WHAT IS BEING ASKED:
Identify the lines bearing the string "were" and gather them.

SUPPLIED DATA:
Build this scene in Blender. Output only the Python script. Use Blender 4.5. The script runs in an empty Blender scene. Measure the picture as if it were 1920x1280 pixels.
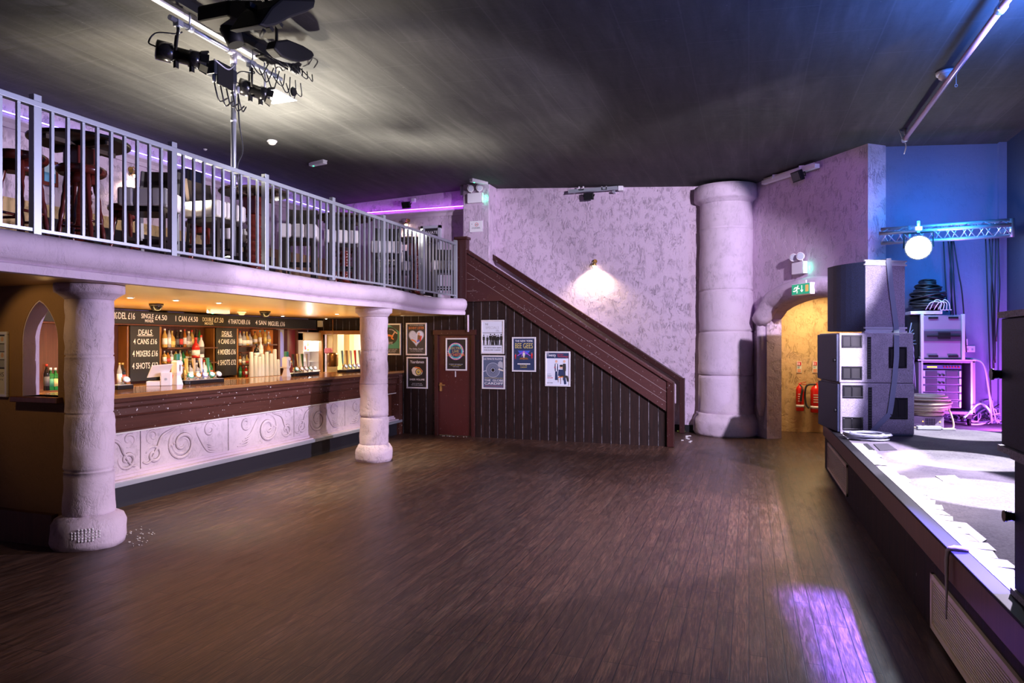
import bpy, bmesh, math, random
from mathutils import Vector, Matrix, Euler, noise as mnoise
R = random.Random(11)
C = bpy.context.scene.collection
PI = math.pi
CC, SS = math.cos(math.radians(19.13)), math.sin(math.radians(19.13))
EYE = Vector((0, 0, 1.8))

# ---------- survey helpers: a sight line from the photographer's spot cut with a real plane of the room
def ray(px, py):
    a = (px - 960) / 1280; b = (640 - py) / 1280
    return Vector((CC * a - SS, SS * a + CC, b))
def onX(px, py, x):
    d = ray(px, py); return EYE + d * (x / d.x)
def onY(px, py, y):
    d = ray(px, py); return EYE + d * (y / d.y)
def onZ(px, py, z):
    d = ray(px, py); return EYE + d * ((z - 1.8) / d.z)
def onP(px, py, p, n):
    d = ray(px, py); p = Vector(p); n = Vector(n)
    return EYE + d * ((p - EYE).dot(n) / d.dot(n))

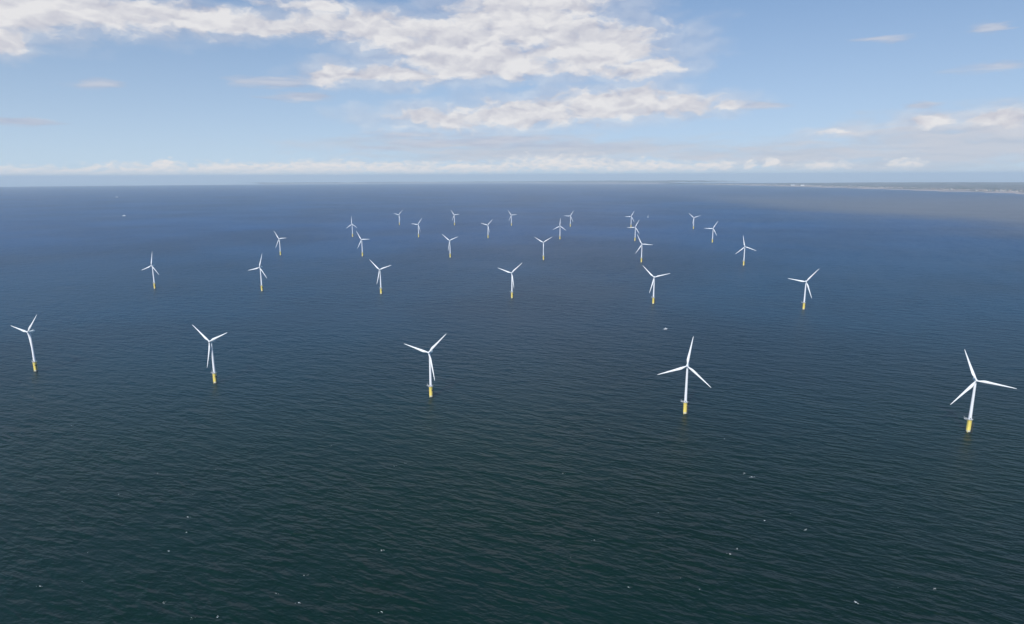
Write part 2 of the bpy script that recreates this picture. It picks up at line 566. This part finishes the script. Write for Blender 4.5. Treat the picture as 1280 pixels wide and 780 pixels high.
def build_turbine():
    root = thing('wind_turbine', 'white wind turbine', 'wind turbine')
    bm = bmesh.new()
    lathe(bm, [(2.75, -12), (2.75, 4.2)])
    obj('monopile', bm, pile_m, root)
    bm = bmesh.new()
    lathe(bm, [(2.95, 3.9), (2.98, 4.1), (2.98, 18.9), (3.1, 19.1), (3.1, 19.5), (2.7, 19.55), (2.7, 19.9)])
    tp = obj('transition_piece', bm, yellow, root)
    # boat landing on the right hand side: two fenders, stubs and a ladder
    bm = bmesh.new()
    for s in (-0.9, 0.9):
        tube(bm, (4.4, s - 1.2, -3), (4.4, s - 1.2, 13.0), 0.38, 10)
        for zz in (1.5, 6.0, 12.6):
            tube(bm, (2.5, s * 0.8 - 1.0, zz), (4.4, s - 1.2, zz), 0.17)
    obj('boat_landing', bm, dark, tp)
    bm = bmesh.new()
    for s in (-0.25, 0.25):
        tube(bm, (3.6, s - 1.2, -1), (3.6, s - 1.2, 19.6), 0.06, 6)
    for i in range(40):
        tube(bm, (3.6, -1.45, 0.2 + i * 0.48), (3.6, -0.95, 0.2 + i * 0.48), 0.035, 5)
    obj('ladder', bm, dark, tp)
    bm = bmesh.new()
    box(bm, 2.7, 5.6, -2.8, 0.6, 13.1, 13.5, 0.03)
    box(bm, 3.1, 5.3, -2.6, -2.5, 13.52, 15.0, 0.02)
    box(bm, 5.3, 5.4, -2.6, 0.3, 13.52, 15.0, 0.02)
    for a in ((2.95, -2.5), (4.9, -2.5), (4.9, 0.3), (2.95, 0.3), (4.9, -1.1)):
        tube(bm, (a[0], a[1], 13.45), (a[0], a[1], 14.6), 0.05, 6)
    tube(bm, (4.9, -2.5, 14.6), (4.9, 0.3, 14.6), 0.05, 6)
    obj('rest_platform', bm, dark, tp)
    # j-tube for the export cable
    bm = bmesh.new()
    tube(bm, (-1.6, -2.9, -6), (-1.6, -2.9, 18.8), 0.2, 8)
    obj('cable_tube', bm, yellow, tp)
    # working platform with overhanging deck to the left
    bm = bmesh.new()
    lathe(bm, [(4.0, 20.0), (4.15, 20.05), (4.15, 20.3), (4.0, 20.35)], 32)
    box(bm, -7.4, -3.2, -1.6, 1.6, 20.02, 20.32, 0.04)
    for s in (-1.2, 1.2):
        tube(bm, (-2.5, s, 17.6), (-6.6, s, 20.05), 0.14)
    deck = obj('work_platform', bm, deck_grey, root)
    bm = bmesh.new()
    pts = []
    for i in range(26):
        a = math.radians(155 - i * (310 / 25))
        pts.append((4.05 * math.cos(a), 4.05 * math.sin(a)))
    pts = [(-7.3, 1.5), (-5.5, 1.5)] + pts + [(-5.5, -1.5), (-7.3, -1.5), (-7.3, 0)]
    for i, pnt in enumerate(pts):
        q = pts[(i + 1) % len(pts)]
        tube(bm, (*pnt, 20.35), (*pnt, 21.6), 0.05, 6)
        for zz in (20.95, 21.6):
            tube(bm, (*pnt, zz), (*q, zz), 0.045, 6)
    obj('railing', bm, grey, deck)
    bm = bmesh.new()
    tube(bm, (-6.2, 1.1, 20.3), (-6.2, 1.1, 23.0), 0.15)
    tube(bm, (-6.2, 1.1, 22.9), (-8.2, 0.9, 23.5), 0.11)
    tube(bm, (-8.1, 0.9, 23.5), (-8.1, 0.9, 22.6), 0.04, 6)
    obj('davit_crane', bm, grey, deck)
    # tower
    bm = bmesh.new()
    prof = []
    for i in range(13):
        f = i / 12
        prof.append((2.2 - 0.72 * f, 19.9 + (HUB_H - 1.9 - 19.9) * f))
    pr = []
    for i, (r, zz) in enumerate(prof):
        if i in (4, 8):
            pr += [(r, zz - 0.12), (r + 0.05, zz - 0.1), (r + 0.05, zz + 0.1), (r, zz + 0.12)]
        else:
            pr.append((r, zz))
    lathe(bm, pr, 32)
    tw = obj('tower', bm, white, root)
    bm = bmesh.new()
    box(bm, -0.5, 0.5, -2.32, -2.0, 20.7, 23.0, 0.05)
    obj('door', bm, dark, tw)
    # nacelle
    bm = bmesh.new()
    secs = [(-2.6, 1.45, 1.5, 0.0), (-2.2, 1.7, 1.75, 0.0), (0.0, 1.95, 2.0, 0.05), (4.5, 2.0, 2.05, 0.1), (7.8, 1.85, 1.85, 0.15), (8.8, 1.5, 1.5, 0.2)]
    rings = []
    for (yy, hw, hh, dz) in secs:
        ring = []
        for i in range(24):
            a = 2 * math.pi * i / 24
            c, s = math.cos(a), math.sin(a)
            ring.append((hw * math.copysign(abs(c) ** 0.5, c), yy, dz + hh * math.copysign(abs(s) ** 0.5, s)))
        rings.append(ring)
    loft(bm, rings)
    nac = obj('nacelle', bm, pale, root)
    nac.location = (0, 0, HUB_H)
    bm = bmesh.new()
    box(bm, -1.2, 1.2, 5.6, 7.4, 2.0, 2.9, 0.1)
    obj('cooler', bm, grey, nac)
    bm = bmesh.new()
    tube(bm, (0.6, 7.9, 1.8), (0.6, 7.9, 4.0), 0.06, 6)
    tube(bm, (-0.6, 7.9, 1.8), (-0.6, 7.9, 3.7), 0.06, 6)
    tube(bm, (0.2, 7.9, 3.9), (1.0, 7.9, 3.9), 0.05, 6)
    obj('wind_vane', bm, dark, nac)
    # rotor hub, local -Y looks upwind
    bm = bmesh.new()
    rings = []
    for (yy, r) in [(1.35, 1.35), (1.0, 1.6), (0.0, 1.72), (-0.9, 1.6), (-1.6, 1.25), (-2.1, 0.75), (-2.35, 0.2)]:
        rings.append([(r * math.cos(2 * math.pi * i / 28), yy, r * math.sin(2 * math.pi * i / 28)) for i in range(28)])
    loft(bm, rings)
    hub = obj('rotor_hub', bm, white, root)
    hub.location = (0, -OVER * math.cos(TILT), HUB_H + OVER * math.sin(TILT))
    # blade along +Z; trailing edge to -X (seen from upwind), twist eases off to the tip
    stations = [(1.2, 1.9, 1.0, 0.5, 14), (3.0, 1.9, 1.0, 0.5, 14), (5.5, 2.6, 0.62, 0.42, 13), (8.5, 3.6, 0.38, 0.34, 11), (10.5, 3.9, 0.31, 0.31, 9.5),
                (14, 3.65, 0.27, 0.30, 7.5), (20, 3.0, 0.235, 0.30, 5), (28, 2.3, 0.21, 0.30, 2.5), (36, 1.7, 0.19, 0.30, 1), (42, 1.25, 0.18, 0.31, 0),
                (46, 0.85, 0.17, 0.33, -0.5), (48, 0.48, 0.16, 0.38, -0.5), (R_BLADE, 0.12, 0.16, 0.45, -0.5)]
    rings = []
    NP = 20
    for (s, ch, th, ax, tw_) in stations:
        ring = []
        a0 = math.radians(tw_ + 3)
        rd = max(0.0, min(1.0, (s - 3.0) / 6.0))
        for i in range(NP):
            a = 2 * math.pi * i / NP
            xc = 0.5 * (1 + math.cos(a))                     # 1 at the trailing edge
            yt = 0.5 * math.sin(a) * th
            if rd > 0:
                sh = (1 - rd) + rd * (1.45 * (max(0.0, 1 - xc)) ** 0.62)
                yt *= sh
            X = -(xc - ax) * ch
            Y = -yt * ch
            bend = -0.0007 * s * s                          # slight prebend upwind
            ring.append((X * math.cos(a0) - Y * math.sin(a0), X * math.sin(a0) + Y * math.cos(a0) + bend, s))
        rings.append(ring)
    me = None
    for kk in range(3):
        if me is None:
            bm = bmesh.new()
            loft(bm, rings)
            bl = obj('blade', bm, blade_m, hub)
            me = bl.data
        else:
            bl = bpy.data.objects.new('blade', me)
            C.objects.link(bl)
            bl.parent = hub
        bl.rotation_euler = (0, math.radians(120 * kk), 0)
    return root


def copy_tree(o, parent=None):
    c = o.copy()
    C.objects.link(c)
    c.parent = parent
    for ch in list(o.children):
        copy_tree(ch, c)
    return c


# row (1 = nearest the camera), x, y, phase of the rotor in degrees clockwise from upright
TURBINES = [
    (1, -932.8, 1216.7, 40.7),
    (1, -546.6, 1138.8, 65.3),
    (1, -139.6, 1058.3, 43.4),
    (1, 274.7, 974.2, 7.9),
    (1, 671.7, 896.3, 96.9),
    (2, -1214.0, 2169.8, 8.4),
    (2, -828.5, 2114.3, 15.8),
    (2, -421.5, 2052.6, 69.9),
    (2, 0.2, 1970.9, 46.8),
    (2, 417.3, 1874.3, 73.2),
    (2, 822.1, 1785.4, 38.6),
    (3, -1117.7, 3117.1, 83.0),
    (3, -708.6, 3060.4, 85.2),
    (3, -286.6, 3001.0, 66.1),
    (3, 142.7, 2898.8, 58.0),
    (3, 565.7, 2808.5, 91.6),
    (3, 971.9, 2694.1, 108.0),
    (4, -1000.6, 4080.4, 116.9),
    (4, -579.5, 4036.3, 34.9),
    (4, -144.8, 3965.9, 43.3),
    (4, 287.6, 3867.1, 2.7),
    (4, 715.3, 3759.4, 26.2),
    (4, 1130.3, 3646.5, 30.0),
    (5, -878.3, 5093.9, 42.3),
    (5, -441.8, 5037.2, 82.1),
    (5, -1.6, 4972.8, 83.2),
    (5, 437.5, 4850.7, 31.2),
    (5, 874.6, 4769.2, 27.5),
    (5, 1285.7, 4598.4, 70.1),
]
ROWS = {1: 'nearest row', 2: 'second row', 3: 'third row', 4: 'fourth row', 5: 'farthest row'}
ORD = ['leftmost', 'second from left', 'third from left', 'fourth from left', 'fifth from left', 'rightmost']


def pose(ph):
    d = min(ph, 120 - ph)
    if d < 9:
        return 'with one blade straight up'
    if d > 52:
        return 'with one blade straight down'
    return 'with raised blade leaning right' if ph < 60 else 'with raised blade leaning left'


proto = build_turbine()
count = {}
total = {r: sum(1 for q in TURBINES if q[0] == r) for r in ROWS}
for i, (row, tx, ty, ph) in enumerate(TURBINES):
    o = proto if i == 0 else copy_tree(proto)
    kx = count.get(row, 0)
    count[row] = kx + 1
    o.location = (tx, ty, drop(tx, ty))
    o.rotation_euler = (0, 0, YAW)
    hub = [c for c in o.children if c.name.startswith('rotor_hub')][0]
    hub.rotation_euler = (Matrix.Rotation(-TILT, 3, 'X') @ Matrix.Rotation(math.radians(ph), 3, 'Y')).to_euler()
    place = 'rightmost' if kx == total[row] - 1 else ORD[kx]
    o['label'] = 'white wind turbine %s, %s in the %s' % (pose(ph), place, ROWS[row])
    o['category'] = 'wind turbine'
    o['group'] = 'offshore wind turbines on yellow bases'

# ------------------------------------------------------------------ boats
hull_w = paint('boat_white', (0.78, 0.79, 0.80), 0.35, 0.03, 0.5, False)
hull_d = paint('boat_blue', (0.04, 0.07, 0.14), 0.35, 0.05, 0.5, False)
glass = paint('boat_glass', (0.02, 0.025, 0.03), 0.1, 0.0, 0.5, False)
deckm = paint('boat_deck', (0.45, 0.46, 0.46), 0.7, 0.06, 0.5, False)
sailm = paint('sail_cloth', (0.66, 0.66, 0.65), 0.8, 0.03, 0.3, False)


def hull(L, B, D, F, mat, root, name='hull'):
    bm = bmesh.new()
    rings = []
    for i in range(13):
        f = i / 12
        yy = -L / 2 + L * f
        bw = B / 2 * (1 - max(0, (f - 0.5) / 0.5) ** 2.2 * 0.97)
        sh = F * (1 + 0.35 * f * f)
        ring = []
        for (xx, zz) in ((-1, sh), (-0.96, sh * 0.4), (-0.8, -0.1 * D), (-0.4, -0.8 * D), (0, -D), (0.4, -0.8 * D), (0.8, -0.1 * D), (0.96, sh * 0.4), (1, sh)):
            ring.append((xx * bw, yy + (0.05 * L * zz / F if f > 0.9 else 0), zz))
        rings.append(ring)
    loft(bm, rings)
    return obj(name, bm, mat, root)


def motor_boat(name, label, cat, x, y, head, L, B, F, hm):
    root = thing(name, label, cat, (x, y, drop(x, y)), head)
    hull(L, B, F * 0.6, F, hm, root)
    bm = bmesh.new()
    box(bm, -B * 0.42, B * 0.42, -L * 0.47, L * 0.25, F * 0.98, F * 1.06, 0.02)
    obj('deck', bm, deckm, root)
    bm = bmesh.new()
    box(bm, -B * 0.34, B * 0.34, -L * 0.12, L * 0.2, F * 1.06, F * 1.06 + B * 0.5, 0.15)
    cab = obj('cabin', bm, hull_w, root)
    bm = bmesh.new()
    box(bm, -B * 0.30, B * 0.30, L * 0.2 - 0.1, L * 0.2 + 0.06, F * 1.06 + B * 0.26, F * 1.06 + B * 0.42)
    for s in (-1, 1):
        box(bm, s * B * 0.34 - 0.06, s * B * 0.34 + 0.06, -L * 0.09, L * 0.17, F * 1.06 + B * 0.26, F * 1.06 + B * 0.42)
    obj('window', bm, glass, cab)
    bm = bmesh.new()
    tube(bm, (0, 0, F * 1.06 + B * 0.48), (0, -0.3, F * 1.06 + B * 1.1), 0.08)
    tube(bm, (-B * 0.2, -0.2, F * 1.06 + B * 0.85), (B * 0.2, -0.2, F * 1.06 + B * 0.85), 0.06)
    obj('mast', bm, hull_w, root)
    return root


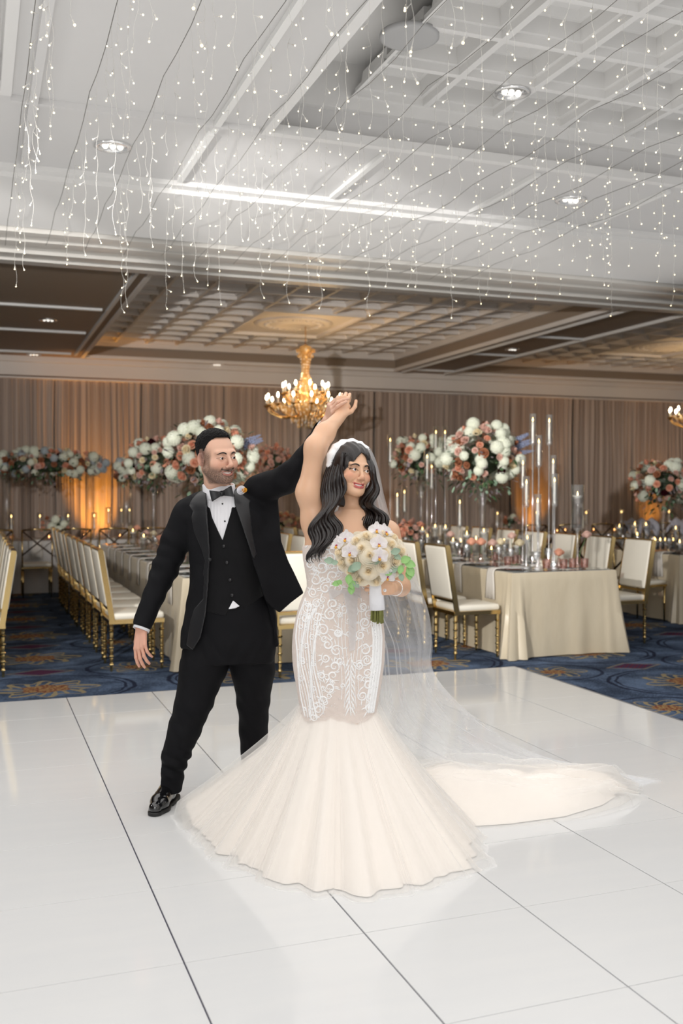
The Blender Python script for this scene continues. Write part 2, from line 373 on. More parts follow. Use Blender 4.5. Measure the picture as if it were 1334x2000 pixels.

EXERCISE OUTPUT:
Build this scene in Blender. Output only the Python script. Use Blender 4.5. The script runs in an empty Blender scene. Measure the picture as if it were 1920x1280 pixels.
The Blender Python script for this scene continues. Write part 2, from line 373 on. More parts follow. Use Blender 4.5. Measure the picture as if it were 1334x2000 pixels.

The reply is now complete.